Qu’est-ce qui fait qu’un tyran décide à un moment donné de mettre sa sauvagerie en veilleuse, de surseoir à ses attentats en série et de se métamorphoser en un homme « affable »? Soit il se sent isolé et cherche une échappatoire, ou bien il considère qu’au contraire, il a assez de cartes en main pour pouvoir imposer à ses adversaires de négocier selon ses propres conditions.

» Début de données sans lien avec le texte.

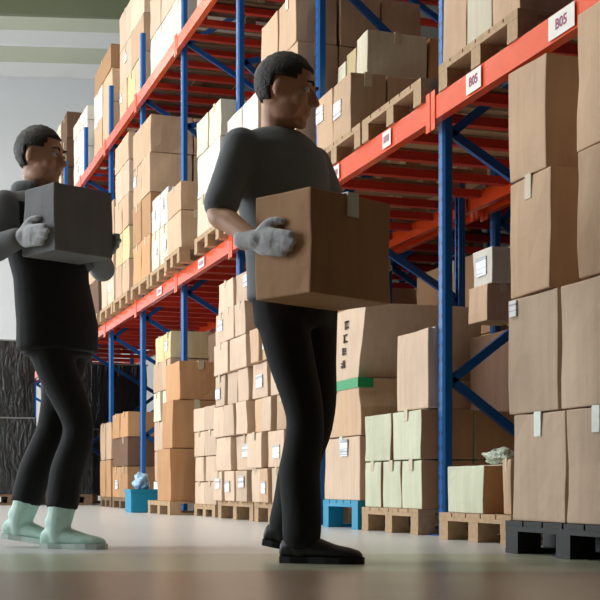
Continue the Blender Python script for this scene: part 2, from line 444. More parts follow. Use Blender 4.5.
# middle carton, a bit wider at the bottom
o = carton(L+.40, (yd0+yd1)/2+.01, zz, .78, dd+.04, hD[1], 'tan', 'tan carton under the green tape, middle of the leaning stack', GD, across=False, tape=False, sticker=(.25, .86, .2, .06))
for v in o.data.vertices:
    if v.co.z > hD[1]*.6: v.co.y *= .93
bm = bmesh.new(); g = .006
y2 = (dd+.04)/2*.93
box(bm, -.39-g, -.30, -y2-g, y2+g, hD[1]-.062, hD[1]-.006)
obj('green_tape', bm, M_GREEN, parent=o, label='green tape band')
zz += hD[1]
o = carton(L+.41, (yd0+yd1)/2-.0, zz+.02, .76, dd*.93, hD[2], 'pinkish beige', 'leaning pinkish carton with dark markings on top of the green-taped stack', GD, across=False, tape=False)
for v in o.data.vertices: v.co.y -= (v.co.z)*.30 - .05
o.rotation_euler = (0.0, 0, 0); o.location.z = zz
bm = bmesh.new()
random.seed(3)
for k in range(4):
    cz = .10 + k*.075
    cy = -cz*.30 + .05
    for q in range(5):
        a = random.uniform(-.03, .03); b = random.uniform(-.025, .025)
        if q % 2: box(bm, -.386, -.3815, cy+a-.004, cy+a+.004, cz-.025, cz+.02)
        else: box(bm, -.386, -.3815, cy-.03, cy+.03, cz+b-.004, cz+b+.004)
obj('printed_mark', bm, M_DARKINK, parent=o, label='column of dark printed marks')
random.seed(11)

# E: tall stacks of beige cartons behind the walking man, two pallets
GE = 'beige cartons of the tall stacks on two pallets'
L = 2.60
yE0, yE1, yE2 = 8.13, 8.92, 9.92
pallet(L-.0, L+.95, yE0, yE1-.02, 0, 'wooden pallet under the nearer tall beige stack', h=.14, group='pallets under the tall beige stacks')
pallet(L-.0, L+.95, yE1+.01, yE2, 0, 'wooden pallet under the farther tall beige stack', h=.14, group='pallets under the tall beige stacks')
load('nearer tall beige stack', GE, L, yE0, yE1-.02, .14, [.24, .25, .24, .25, .24], [3, 2, 3, 2, 3], .6, 2, [('pinkish beige', 'tan'), 'pinkish beige', ('tan', 'pinkish beige'), 'pinkish beige', 'tan'], jit=.06, rot=.03, sticker_p=.25)
load('farther tall beige stack', GE, L, yE1+.01, yE2, .14, [.23, .26, .24, .24, .24, .24, .24], [3, 2, 3, 3, 2, 3, 2], .6, 2, 'pinkish beige', jit=.06, rot=.03, sticker_p=.25)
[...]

Le dictateur syrien a astucieusement résolu le dilemme en fusionnant les deux termes de l’alternative. Il rompt son isolement, mais sans dilapider ses atouts. À la main qui lui a été généreusement tendue par Sarkozy, il a répondu chichement en annonçant sa décision d’établir des relations diplomatiques avec le Liban. Juste ce qu’il faut pour amadouer le nain français, le conforter dans sa méprise et l’attirer davantage dans ses filets (le voyage à Damas est déjà programmé).
Qui se souvient encore des assassinats et autres attentats? Personne, hormis les rescapés et les familles de victimes. L’heure est à la concorde et aux relations éternellement « fraternelles et privilégiées ». Au lieu de remuer un passé qui fâche, les Libanais devraient s’estimer heureux que le tyran ait daigné suspendre la série. Alléluia! Chantons les louanges de l’assassin bienfaiteur.
Du coup, le bilan apparaît éloquemment simple: Je vous tue jusqu’à ce que vous cédiez et une fois que vous avez cédé, nous rebâtissons l’avenir commun selon mes propres conditions. De toute façon, c’était à prendre ou à laisser. À vous de choisir! Le président libanais l’a parfaitement bien compris. En allant à Canossa, il avait déjà fait son choix. Entre se mettre à plat ventre ou se retrouver à la morgue, pouvait-il hésiter une seule seconde?
Que le président « consensuel » soit mû par son instinct de survie est chose compréhensible. Être ou ne pas être? Pour lui, c’était la seule vraie question. Soit, mais être quoi?
En se pavanant sur le tapis rouge à Damas, Michel Sleiman était aux anges. Non pas d’échapper à la tronçonneuse syrienne, il avait tout fait pour l’éviter, mais d’avoir si gentiment été adoubé par le dictateur (ses remerciements, à la Syrie et à son président pour avoir facilité son élection, ne se comptent plus). Et, ce n’est pas rien que d’avoir été « préféré » à tant d’autres candidats. C’est là qu’est l’exploit, n’est-ce pas?
Partant de là, notre homme était prêt à avaler toutes les couleuvres et même à en redemander. De sa visite « historique », il revient les mains vides sauf de la maigrelette ambassade (dont le rôle exact comparé à celui du Conseil supérieur syro-libanais demeure des plus incertains) et aussi d’avoir été élevé au rang d’interlocuteur « privilégié et unique ».
http://heuristiques.blogspot.com/La « lahoudisation » de Sleiman a bel et bien commencé!
Ainsi va la vie à Canossa! on s’y rend à plat ventre et l’on en revient la tête haute, sans l’ombre d’une honte ou d’un regret. Que les demandes libanaises aient été toutes déboutées, le président libanais n’avait pas à s’en formaliser. Il lui suffit d’avoir réussi à calmer pour un laps de temps les appétits de l’ogre à jamais assoiffé de vindicte. Alléluia de nouveau, mais en chœur cette fois-ci!